Climate Change 2007: Working Group II
“Glaciers in the Himalaya are receding faster than in any other part of the world (see Table 10.9) and, if the present rate continues, the likelihood of them disappearing by the year 2035 and perhaps sooner is very high”
AR4 WGII Chapter 10: Asia – 10.6.2 The Himalayan glaciers
The most recent Google Earth imagery is from 2020.
So, now that the date is closing in, who gets fired and loses their reputation when this doesn’t happen?
Didn’t we go through this with Killimajarow and temperature was not the major factor. Dry weather & deforestation wass the cause.
the brainwashing is having an effect and it’s not good. https://www.thegatewaypundit.com/2024/11/one-three-gen-zers-millennials-do-not-want/
Interesting that the shadows from the Sun are in the exact same place. One would have to assume the satellite computer was set up to fly over exactly the same spot to take the photo at the same exact place in the sky, at the same time of day, but 13 years apart.
Or… one might go to where my mind goes.
Your mind’s conspiracy theory is both right and wrong. If you study Google Earth for a bit… (on a real, reasonably powerful desktop, not on a phone, tablet or weak laptop) you will find there are no or minimal shadows, and almost no clouds. How do they achieve this? By shooting many images over various orbits and making composite views that eliminate clouds and shadows.
You can see shadows by engaging the sun and history features. But some shadow cannot be removed by compositing many images. Example is high enough latitude where the sun never gets to an overhead position.
So yes the imagery is manipulated, but ground features that change generally are not altered. They can and do remove certain sensitive features during the compositing by using either old imagery or cutting and pasting nearby terrain over say sensitive military installations, etc.
But it takes most considerably manual effort to blot out or change terrain features so a large percentage of the imagery is accurate, albeit with clouds, shadows removed or standardized.
It seems evident to me at least one of them has been manipulated, as it appears to have the same shadows as the other, but with one being more saturated/contrasty than the other.
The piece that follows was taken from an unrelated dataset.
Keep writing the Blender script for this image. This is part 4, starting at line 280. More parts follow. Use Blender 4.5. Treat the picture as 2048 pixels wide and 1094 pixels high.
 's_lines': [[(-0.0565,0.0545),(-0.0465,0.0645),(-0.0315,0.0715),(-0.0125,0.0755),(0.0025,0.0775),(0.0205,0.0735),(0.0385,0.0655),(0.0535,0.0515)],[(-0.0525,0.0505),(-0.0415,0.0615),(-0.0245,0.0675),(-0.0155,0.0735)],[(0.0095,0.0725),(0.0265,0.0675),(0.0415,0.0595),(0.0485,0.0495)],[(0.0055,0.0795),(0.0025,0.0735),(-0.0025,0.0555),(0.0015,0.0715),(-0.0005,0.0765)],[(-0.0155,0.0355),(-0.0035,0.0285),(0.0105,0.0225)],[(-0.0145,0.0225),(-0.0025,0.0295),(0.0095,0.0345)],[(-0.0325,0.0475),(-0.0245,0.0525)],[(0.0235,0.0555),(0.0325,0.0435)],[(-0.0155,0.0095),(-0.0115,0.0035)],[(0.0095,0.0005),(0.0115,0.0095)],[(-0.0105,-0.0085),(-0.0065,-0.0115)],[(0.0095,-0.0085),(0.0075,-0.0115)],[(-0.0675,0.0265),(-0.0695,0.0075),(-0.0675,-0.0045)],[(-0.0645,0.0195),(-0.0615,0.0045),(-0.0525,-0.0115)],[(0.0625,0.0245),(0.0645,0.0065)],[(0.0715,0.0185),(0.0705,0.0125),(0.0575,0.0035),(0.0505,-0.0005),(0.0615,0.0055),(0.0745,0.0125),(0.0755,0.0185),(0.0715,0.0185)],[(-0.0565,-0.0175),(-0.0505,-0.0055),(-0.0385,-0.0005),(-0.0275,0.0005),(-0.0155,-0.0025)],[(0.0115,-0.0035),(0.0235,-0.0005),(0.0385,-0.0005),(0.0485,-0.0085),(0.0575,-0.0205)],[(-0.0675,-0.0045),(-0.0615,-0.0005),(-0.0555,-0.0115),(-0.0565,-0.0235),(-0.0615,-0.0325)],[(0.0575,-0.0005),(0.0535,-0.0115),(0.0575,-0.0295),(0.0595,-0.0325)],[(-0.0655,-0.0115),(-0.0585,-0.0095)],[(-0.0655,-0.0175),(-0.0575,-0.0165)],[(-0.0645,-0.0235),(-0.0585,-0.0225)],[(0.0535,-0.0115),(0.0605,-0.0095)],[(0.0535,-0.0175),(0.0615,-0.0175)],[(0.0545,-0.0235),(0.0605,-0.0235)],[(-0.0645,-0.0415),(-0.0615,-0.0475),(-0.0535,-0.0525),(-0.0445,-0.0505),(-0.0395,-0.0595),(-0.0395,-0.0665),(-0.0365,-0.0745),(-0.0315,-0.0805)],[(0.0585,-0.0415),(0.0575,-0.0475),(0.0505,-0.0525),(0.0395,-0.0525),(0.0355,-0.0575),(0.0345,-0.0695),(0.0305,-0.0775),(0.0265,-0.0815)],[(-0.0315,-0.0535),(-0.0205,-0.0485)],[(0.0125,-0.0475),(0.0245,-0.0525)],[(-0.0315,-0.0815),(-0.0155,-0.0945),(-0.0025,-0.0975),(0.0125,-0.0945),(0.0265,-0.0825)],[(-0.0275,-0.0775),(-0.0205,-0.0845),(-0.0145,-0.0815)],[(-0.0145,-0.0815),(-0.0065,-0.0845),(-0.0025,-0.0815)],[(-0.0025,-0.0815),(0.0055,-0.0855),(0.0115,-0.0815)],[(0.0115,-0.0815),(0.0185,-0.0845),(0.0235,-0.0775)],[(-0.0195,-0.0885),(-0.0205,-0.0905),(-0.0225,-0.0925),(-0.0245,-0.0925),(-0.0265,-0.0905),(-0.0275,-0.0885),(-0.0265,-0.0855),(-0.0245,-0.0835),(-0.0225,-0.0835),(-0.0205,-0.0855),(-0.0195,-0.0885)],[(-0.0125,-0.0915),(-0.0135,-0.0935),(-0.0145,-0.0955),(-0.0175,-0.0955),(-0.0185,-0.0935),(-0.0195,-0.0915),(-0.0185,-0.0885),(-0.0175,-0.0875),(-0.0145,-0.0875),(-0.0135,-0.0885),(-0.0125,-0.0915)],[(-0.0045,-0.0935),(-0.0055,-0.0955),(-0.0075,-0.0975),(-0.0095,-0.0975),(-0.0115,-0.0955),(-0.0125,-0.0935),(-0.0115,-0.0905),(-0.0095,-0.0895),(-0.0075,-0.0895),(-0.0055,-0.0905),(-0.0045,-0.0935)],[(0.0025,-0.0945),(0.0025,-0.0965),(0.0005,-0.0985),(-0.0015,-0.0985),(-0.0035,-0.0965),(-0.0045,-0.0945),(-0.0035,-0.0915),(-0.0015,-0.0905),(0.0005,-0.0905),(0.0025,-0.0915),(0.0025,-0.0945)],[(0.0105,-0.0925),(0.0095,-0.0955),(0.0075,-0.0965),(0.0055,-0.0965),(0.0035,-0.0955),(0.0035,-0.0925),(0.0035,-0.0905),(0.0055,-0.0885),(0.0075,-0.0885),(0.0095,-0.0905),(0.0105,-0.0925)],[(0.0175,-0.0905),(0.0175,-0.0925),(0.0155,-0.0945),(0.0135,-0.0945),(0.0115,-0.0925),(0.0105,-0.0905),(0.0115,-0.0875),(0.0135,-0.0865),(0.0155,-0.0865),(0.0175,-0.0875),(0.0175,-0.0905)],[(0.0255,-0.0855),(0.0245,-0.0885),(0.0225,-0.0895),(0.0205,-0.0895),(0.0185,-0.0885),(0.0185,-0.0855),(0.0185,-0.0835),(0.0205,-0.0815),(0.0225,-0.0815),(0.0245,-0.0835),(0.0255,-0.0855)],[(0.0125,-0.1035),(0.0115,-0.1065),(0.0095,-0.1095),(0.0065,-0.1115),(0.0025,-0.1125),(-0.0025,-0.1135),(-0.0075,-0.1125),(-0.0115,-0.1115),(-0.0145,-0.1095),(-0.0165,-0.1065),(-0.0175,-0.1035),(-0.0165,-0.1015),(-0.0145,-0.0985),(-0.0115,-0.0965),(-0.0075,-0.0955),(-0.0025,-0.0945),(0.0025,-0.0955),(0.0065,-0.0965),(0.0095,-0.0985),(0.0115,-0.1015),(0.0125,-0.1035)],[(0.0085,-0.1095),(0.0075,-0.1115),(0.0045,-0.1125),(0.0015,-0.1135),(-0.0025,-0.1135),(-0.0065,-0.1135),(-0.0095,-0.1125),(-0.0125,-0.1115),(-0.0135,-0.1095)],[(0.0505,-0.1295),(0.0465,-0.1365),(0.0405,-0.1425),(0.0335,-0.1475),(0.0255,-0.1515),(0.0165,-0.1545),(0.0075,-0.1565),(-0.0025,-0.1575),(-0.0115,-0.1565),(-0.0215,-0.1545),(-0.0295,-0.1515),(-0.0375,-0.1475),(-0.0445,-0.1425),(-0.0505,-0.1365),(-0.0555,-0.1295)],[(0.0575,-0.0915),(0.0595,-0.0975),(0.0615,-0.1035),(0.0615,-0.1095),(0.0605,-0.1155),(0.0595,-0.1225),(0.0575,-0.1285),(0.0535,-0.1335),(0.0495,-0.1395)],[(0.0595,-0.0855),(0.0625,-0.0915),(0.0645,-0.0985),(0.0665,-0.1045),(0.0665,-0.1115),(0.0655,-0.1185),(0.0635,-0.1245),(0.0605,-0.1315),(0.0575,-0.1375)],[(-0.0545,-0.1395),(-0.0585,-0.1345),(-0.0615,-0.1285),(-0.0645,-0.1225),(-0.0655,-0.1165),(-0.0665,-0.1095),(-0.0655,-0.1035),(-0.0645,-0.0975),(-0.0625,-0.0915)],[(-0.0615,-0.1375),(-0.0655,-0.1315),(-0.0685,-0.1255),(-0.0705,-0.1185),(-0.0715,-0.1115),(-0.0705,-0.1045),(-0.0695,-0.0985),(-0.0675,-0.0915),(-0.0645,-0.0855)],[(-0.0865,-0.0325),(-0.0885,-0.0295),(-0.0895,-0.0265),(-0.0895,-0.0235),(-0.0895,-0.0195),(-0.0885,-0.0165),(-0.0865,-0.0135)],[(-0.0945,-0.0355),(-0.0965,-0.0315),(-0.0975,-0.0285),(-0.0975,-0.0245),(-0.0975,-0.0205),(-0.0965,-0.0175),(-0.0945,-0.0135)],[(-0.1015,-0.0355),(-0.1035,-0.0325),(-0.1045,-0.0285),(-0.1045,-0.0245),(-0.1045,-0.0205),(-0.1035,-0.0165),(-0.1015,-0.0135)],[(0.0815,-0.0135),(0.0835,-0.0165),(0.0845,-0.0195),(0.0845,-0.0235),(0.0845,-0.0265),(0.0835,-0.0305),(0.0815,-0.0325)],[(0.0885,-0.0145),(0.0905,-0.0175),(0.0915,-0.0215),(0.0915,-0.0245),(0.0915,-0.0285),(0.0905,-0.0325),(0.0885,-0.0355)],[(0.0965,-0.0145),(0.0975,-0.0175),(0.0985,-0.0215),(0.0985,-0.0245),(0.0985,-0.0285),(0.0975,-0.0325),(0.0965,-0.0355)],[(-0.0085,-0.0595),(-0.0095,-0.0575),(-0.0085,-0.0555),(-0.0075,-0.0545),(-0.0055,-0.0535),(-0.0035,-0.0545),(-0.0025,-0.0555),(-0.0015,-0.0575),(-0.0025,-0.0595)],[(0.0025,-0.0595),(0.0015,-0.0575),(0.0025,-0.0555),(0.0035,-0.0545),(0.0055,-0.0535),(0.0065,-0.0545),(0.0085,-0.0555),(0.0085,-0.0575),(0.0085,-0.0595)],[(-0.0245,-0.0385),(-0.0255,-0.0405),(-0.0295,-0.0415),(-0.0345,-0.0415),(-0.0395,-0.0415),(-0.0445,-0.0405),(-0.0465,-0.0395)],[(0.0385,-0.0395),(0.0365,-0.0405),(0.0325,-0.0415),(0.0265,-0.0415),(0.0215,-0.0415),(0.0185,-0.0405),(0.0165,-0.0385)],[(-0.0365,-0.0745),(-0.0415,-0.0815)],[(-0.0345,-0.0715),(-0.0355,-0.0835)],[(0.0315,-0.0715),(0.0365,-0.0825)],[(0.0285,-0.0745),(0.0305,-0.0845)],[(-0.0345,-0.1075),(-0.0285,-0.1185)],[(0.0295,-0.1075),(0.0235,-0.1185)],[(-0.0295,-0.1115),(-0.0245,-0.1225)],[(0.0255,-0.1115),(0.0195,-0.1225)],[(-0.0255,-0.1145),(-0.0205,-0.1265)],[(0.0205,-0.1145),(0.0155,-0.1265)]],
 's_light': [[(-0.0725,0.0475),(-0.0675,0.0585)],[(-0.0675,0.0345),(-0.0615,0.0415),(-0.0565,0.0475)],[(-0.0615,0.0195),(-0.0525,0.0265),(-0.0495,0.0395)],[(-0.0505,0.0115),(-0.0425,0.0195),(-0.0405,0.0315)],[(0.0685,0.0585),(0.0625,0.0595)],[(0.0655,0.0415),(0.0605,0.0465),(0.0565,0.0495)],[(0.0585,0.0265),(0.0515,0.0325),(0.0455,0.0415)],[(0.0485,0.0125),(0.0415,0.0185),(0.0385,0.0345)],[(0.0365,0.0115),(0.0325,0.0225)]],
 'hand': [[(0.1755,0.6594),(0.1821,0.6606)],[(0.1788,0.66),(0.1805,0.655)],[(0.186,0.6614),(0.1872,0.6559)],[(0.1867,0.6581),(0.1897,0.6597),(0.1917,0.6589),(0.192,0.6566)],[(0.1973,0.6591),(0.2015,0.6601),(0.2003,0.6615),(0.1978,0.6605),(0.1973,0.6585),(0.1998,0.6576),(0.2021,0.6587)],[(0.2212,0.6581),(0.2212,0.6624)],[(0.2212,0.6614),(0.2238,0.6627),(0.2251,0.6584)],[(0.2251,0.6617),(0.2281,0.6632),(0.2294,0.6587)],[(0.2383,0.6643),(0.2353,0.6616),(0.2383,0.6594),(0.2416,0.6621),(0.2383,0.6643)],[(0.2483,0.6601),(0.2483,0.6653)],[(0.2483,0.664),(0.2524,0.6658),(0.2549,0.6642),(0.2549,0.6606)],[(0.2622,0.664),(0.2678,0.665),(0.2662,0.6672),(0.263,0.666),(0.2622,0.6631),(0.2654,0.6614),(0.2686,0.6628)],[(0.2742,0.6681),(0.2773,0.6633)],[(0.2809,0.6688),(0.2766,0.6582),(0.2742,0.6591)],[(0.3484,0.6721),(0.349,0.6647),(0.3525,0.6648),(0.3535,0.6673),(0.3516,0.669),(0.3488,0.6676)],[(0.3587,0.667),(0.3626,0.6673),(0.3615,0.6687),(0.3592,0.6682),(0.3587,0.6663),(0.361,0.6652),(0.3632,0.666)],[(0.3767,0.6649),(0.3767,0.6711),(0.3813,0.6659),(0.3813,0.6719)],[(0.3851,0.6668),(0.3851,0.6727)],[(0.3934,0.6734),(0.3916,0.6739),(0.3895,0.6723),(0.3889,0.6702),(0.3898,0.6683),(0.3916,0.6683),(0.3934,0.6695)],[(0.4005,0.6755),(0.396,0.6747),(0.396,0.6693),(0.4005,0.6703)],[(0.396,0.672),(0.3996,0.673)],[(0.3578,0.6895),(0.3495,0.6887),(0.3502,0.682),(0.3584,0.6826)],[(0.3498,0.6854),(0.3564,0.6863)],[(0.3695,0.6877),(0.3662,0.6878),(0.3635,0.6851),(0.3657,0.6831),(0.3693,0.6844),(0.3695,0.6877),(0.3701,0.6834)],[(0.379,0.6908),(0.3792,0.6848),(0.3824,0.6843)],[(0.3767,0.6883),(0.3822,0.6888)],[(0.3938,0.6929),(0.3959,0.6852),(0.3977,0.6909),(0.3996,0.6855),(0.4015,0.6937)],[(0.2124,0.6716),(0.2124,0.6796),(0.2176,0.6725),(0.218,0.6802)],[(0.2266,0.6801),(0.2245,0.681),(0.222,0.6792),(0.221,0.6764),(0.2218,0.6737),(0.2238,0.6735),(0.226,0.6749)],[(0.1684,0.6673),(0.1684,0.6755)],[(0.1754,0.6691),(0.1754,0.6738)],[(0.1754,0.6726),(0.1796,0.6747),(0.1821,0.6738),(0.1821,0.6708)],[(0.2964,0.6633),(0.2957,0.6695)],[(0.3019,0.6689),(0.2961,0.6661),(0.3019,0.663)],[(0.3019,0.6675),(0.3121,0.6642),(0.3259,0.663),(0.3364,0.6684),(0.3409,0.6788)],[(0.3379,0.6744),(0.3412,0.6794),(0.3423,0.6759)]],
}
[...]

Objects in shadow appear bluish in the absence of sunlight. Those bluish-gray shadows do not appear eliminated at all – they’re on the right side slopes, going diagonally downward to the right, and they show up in both images.
Perhaps I am misinterpreting what I am seeing – maybe they are not shadows – and as you assert, the shadows were eliminated along with clouds. But, they look like areas in shadow to me.
Thank you for your perspective.
Yes, you are misinterpreting what is presented. Open Google Earth Pro. Go to the following:
lat 35.135666
lon 76.699933
eye 31 miles
Now click on the “show sunlight across the landscape” button in the top icons. Slide time of day back and forth and you see that in December, some areas in valleys NEVER come out of shade, due to the sun being low in the sky in Dec.
Now close that utility and open the historical image one, and jump back in time. Each image is in Dec, and the amount of snow varies dramatically year to year, and those regions of shadow in the valleys stay the same, because no direct sunlight ever gets to those valleys in Dec.
Now for reference click on the following satellite image from today:
https://www.star.nesdis.noaa.gov/GOES/fulldisk.php?sat=G16
Do you see how much cloud there is in reality? Google Earth takes images over many, many days and rejects images or parts of images with cloud to generate the surface image. Shadows generally get removed as well as they try to take the image at the sun’s highest angle for that location each day. But at high latitudes, or in deep valleys, you cannot avoid some shadows, which will look the same in that month, every year because the sun don’t shine there in those latitude, or terrain conditions.